** start DATA SHOWN **
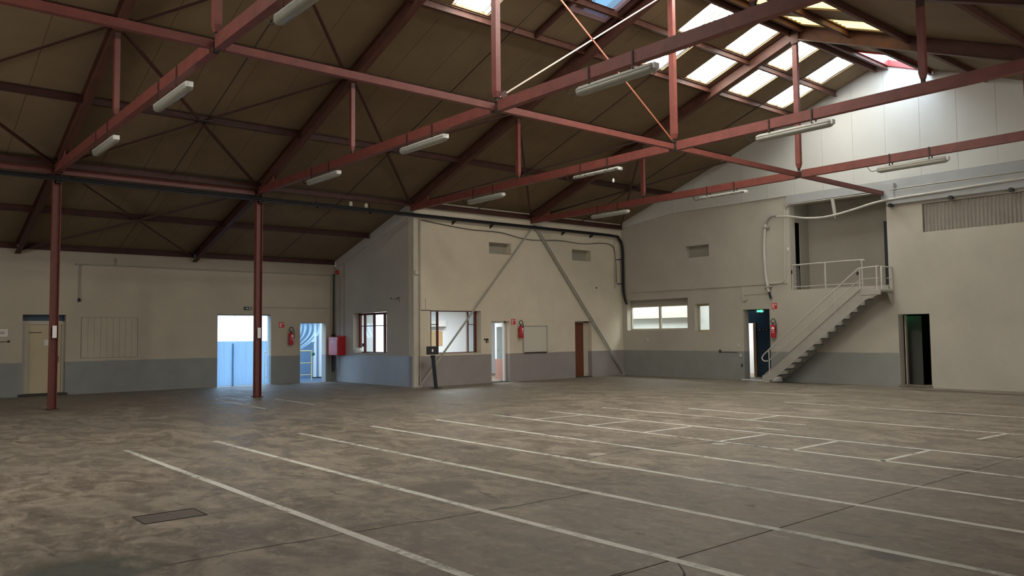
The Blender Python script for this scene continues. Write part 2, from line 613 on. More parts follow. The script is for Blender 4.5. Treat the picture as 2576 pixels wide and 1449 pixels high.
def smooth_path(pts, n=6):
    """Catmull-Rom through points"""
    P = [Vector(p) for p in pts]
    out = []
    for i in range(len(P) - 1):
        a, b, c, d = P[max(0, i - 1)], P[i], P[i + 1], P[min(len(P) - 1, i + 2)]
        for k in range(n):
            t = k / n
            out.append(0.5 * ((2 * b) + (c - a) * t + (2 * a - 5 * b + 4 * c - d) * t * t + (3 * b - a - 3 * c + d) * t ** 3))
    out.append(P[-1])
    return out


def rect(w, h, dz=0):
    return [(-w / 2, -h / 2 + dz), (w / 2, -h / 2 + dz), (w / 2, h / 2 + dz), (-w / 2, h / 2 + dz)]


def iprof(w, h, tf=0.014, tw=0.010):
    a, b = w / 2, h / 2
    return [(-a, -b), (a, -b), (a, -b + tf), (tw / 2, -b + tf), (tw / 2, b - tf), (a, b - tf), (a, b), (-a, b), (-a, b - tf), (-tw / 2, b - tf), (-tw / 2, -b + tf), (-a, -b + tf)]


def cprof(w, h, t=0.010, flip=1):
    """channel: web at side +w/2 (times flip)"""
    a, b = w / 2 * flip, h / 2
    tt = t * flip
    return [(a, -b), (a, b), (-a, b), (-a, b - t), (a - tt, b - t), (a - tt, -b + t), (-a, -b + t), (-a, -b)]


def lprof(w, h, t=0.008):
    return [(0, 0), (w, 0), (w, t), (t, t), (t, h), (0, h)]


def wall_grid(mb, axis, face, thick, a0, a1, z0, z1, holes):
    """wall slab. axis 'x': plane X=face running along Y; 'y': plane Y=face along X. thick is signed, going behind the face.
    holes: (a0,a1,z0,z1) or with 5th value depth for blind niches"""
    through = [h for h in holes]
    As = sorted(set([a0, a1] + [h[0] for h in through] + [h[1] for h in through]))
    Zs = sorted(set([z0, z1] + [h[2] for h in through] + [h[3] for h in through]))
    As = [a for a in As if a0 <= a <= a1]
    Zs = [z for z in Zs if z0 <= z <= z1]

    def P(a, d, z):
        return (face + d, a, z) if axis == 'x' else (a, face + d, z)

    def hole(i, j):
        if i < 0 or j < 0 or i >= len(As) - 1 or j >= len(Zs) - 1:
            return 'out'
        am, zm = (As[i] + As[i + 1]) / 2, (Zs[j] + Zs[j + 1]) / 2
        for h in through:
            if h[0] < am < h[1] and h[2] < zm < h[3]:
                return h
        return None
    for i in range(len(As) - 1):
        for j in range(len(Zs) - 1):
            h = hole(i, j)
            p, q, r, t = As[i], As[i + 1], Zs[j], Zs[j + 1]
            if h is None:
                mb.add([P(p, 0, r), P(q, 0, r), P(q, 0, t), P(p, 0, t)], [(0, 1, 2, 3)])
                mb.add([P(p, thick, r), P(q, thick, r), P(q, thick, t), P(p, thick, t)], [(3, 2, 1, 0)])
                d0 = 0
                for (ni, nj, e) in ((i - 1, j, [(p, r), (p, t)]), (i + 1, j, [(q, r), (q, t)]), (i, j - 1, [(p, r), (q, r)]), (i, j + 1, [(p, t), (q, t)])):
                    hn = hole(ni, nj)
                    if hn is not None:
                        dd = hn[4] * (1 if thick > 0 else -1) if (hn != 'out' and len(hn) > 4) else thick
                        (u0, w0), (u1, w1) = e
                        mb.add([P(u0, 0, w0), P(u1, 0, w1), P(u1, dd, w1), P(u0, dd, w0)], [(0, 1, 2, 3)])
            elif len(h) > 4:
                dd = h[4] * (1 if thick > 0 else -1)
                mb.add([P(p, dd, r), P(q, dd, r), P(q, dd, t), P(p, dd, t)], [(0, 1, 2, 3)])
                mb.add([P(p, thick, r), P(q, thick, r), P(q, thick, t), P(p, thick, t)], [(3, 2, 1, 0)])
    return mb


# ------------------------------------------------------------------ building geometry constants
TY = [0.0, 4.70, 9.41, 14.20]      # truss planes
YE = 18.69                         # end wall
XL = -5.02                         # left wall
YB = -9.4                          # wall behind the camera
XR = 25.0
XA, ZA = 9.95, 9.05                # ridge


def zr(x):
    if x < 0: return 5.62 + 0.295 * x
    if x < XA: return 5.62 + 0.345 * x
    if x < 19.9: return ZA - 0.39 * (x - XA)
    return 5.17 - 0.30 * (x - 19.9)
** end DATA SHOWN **
PROBLEM =>
Write out again every line above exactly as given; the pictures do not belong in the copy.

ANSWER TO THIS PROBLEM =>
The Blender Python script for this scene continues. Write part 2, from line 613 on. More parts follow. The script is for Blender 4.5. Treat the picture as 2576 pixels wide and 1449 pixels high.
def smooth_path(pts, n=6):
    """Catmull-Rom through points"""
    P = [Vector(p) for p in pts]
    out = []
    for i in range(len(P) - 1):
        a, b, c, d = P[max(0, i - 1)], P[i], P[i + 1], P[min(len(P) - 1, i + 2)]
        for k in range(n):
            t = k / n
            out.append(0.5 * ((2 * b) + (c - a) * t + (2 * a - 5 * b + 4 * c - d) * t * t + (3 * b - a - 3 * c + d) * t ** 3))
    out.append(P[-1])
    return out


def rect(w, h, dz=0):
    return [(-w / 2, -h / 2 + dz), (w / 2, -h / 2 + dz), (w / 2, h / 2 + dz), (-w / 2, h / 2 + dz)]


def iprof(w, h, tf=0.014, tw=0.010):
    a, b = w / 2, h / 2
    return [(-a, -b), (a, -b), (a, -b + tf), (tw / 2, -b + tf), (tw / 2, b - tf), (a, b - tf), (a, b), (-a, b), (-a, b - tf), (-tw / 2, b - tf), (-tw / 2, -b + tf), (-a, -b + tf)]


def cprof(w, h, t=0.010, flip=1):
    """channel: web at side +w/2 (times flip)"""
    a, b = w / 2 * flip, h / 2
    tt = t * flip
    return [(a, -b), (a, b), (-a, b), (-a, b - t), (a - tt, b - t), (a - tt, -b + t), (-a, -b + t), (-a, -b)]


def lprof(w, h, t=0.008):
    return [(0, 0), (w, 0), (w, t), (t, t), (t, h), (0, h)]


def wall_grid(mb, axis, face, thick, a0, a1, z0, z1, holes):
    """wall slab. axis 'x': plane X=face running along Y; 'y': plane Y=face along X. thick is signed, going behind the face.
    holes: (a0,a1,z0,z1) or with 5th value depth for blind niches"""
    through = [h for h in holes]
    As = sorted(set([a0, a1] + [h[0] for h in through] + [h[1] for h in through]))
    Zs = sorted(set([z0, z1] + [h[2] for h in through] + [h[3] for h in through]))
    As = [a for a in As if a0 <= a <= a1]
    Zs = [z for z in Zs if z0 <= z <= z1]

    def P(a, d, z):
        return (face + d, a, z) if axis == 'x' else (a, face + d, z)

    def hole(i, j):
        if i < 0 or j < 0 or i >= len(As) - 1 or j >= len(Zs) - 1:
            return 'out'
        am, zm = (As[i] + As[i + 1]) / 2, (Zs[j] + Zs[j + 1]) / 2
        for h in through:
            if h[0] < am < h[1] and h[2] < zm < h[3]:
                return h
        return None
    for i in range(len(As) - 1):
        for j in range(len(Zs) - 1):
            h = hole(i, j)
            p, q, r, t = As[i], As[i + 1], Zs[j], Zs[j + 1]
            if h is None:
                mb.add([P(p, 0, r), P(q, 0, r), P(q, 0, t), P(p, 0, t)], [(0, 1, 2, 3)])
                mb.add([P(p, thick, r), P(q, thick, r), P(q, thick, t), P(p, thick, t)], [(3, 2, 1, 0)])
                d0 = 0
                for (ni, nj, e) in ((i - 1, j, [(p, r), (p, t)]), (i + 1, j, [(q, r), (q, t)]), (i, j - 1, [(p, r), (q, r)]), (i, j + 1, [(p, t), (q, t)])):
                    hn = hole(ni, nj)
                    if hn is not None:
                        dd = hn[4] * (1 if thick > 0 else -1) if (hn != 'out' and len(hn) > 4) else thick
                        (u0, w0), (u1, w1) = e
                        mb.add([P(u0, 0, w0), P(u1, 0, w1), P(u1, dd, w1), P(u0, dd, w0)], [(0, 1, 2, 3)])
            elif len(h) > 4:
                dd = h[4] * (1 if thick > 0 else -1)
                mb.add([P(p, dd, r), P(q, dd, r), P(q, dd, t), P(p, dd, t)], [(0, 1, 2, 3)])
                mb.add([P(p, thick, r), P(q, thick, r), P(q, thick, t), P(p, thick, t)], [(3, 2, 1, 0)])
    return mb


# ------------------------------------------------------------------ building geometry constants
TY = [0.0, 4.70, 9.41, 14.20]      # truss planes
YE = 18.69                         # end wall
XL = -5.02                         # left wall
YB = -9.4                          # wall behind the camera
XR = 25.0
XA, ZA = 9.95, 9.05                # ridge


def zr(x):
    if x < 0: return 5.62 + 0.295 * x
    if x < XA: return 5.62 + 0.345 * x
    if x < 19.9: return ZA - 0.39 * (x - XA)
    return 5.17 - 0.30 * (x - 19.9)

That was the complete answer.